_INSTRUCTIONS FOR THE TASK_
Where does the string "scene" appear? Copy every line of the entries below that holds it.

_EXTRACTED INFORMATION_
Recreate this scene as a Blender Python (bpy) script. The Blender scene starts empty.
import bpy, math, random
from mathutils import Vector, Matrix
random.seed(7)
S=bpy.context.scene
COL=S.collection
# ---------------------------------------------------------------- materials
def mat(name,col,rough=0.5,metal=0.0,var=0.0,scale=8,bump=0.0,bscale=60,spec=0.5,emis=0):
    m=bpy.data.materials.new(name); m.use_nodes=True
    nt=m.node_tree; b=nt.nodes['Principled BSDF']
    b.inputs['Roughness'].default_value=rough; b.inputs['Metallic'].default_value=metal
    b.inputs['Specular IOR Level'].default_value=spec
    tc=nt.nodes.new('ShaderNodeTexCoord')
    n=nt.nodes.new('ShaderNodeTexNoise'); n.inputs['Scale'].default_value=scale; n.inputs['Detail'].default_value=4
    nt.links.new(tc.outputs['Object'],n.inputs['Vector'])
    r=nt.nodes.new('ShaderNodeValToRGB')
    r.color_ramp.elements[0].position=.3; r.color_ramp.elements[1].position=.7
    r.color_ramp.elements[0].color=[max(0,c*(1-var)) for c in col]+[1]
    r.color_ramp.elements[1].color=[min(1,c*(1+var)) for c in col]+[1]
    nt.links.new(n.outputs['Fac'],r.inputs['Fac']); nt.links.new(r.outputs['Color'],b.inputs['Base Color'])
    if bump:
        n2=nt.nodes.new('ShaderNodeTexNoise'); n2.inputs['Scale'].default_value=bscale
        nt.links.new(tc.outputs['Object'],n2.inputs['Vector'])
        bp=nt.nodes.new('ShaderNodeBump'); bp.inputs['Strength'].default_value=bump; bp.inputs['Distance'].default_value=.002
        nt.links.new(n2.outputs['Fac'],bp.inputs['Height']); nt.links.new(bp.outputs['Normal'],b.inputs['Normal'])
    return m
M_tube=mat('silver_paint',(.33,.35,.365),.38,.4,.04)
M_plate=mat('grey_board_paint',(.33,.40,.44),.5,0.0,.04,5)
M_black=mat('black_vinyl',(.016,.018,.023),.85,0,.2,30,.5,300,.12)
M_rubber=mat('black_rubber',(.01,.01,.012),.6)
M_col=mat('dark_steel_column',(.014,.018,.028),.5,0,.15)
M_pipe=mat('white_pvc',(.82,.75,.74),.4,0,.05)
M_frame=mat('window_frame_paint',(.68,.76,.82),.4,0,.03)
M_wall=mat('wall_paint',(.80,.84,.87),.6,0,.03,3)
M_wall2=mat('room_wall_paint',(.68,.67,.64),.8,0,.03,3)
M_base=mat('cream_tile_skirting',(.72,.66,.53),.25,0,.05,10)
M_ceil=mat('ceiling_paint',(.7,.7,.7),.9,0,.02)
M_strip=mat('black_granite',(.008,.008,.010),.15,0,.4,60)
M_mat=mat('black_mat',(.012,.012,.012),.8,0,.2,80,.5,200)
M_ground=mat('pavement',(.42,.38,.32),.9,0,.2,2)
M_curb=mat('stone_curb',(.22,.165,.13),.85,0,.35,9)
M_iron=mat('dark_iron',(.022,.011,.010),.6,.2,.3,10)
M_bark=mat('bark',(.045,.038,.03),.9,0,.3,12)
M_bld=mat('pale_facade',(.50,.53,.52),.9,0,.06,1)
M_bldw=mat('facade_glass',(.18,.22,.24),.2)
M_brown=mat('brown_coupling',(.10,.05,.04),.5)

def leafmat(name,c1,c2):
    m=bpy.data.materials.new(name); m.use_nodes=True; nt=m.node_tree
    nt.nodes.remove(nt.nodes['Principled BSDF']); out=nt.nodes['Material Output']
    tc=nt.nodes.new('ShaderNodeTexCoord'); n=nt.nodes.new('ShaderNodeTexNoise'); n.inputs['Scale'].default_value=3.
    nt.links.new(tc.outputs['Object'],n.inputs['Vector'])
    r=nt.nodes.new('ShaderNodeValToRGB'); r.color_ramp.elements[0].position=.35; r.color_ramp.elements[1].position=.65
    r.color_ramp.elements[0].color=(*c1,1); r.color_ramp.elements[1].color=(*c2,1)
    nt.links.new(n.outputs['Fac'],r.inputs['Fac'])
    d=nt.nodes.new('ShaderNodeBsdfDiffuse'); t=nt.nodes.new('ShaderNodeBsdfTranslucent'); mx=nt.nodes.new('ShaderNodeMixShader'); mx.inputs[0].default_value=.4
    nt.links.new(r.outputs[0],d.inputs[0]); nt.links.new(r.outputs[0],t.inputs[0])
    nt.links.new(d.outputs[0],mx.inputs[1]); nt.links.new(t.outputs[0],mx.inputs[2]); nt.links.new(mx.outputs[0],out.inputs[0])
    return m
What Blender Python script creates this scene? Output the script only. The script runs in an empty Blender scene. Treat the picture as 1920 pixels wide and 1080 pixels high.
--
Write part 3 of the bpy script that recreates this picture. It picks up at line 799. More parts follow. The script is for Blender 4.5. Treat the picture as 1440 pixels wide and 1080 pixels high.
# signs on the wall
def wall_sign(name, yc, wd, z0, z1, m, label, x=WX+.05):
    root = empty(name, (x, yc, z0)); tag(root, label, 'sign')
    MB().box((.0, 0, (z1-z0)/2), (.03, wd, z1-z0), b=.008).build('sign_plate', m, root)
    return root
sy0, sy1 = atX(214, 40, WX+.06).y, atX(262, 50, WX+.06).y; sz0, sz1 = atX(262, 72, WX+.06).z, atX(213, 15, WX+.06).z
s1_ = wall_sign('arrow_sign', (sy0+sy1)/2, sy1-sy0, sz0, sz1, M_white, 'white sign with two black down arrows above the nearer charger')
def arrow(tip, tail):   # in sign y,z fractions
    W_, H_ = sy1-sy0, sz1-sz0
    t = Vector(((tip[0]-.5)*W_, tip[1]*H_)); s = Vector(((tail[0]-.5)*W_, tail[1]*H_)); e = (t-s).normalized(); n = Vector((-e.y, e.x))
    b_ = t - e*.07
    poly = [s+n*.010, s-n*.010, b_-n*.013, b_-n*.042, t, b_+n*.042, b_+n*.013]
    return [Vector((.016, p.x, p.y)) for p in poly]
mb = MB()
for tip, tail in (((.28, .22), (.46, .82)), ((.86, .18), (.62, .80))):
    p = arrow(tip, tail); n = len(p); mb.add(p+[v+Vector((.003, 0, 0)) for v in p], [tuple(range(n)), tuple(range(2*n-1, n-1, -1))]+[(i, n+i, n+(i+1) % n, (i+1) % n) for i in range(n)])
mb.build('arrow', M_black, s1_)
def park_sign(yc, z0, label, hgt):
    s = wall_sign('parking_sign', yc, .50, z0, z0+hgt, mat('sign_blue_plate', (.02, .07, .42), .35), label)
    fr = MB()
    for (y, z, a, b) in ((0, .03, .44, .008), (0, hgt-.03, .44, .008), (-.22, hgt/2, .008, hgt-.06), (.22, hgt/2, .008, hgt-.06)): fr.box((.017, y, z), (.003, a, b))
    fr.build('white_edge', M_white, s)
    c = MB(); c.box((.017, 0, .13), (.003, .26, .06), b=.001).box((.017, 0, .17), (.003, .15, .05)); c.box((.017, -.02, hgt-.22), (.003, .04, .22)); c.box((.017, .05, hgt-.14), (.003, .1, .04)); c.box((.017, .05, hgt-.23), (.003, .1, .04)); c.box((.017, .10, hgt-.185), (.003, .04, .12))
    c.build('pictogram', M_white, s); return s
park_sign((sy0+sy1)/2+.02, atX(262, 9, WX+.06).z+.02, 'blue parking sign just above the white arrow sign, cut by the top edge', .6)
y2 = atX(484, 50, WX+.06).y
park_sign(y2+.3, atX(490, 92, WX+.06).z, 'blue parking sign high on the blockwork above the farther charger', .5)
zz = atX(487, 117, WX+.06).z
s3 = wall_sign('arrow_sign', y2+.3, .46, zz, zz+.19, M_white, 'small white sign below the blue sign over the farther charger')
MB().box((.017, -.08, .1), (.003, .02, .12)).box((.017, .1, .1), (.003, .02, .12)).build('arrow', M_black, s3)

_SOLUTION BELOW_
Recreate this scene as a Blender Python (bpy) script. The Blender scene starts empty.
S=bpy.context.scene
What Blender Python script creates this scene? Output the script only. The script runs in an empty Blender scene. Treat the picture as 1920 pixels wide and 1080 pixels high.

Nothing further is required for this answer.